The fact is terrorist groups and the state displays their strength by using terror actions. Both play the same game; both make the people’s movements weaker, yet at the same time, both get stronger. The terror stokes feelings of nationalism, racism and fascism. It makes the state and its brutal institutions, including police and spies, more attractive to people. A recent Ifop poll published by Le Figaro and RTL Radio found that 84% of French people are prepared to accept more controls and limits on their liberties in order to guarantee their security. This example shows how terror actions have affected the French people, how they have fallen into the trap of the terrorists and the state!
Islamic authoritarian groups use their savage terror to deceive ordinary people in their own countries by using the actions of the US and the Western countries against them. Meanwhile all states, from democracies to dictatorships, use the terror actions as opportunities to create more so-called anti-terrorism laws to “protect people and their security”. But as many of us know, these laws are designed mainly to restrict our rights and civil liberties, to deter immigration and to close borders against an influx of refugees. And used against activists, who are seriously threatening the integrity of the state and the system.
In countries where terror happens, the citizens are the losers not only when they are killed but also when their rights and liberties are abolished or restricted. When the terror happened in Paris, the state announced a state of emergency that would hold until Thursday, November 19. Then Parliament extended it for another three months by 551 votes in favour with only three Socialist and three Green Party MPs abstaining. The state of emergency legislation expands the state’s power to immediately place any person under house arrest if there are “serious reasons to think their behavior is a threat to security or public order”; it gives the state more scope to dissolve groups and associations that participate in, facilitate or incite acts that are a threat to public order; it allows police to carry out searches without warrants and to copy data from any computer system that has been found; it increases the capacity to block websites that “encourage” terrorism; extends detention from 24 to 72 hours; and it bans demonstrations, marches, and protests, including the big march, estimated to attract 200,000 people, ahead of the UN Climate Change talks in Paris on November 28. For now a state of emergency is in place in Brussels whilst nothing is happening there. This is actually what terrorism wants.

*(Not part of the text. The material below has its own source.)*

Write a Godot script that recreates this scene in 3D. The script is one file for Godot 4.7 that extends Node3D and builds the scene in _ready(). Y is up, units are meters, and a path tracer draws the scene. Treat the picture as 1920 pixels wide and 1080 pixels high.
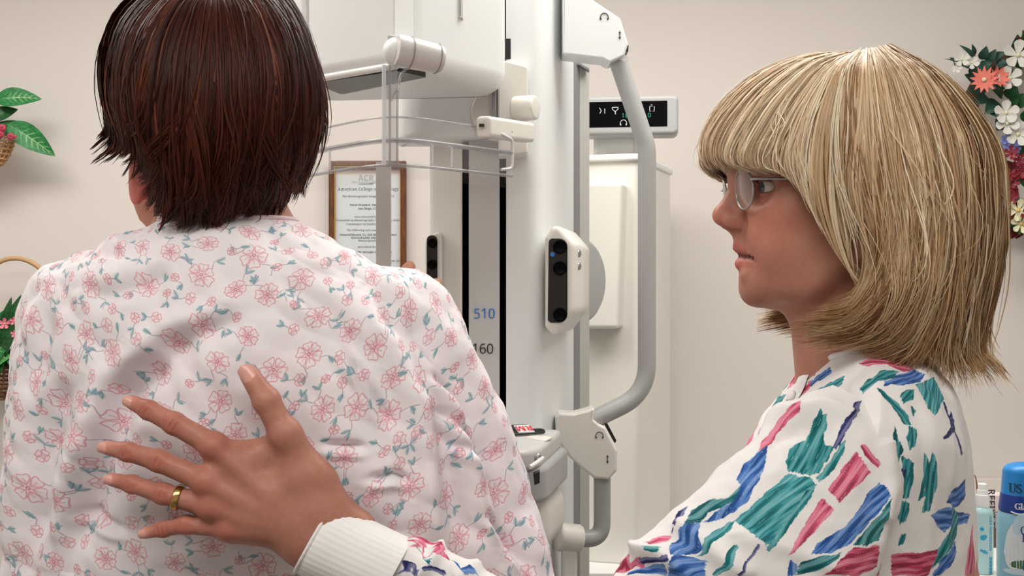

Terrorism does not threaten the integrity of the state—in fact, it makes it stronger. The state is continuously conspiring against its citizens so that, when the terror takes place, it can implement its brutal agendas and policies more easily, without much resistance. We must not be deceived by state lies and propaganda. We are, as a people, facing two major threats; one from the state and the other from terrorist groups. That is why it is important that any demonstrations, marches or protests against terrorism be, simultaneously, against the state as well.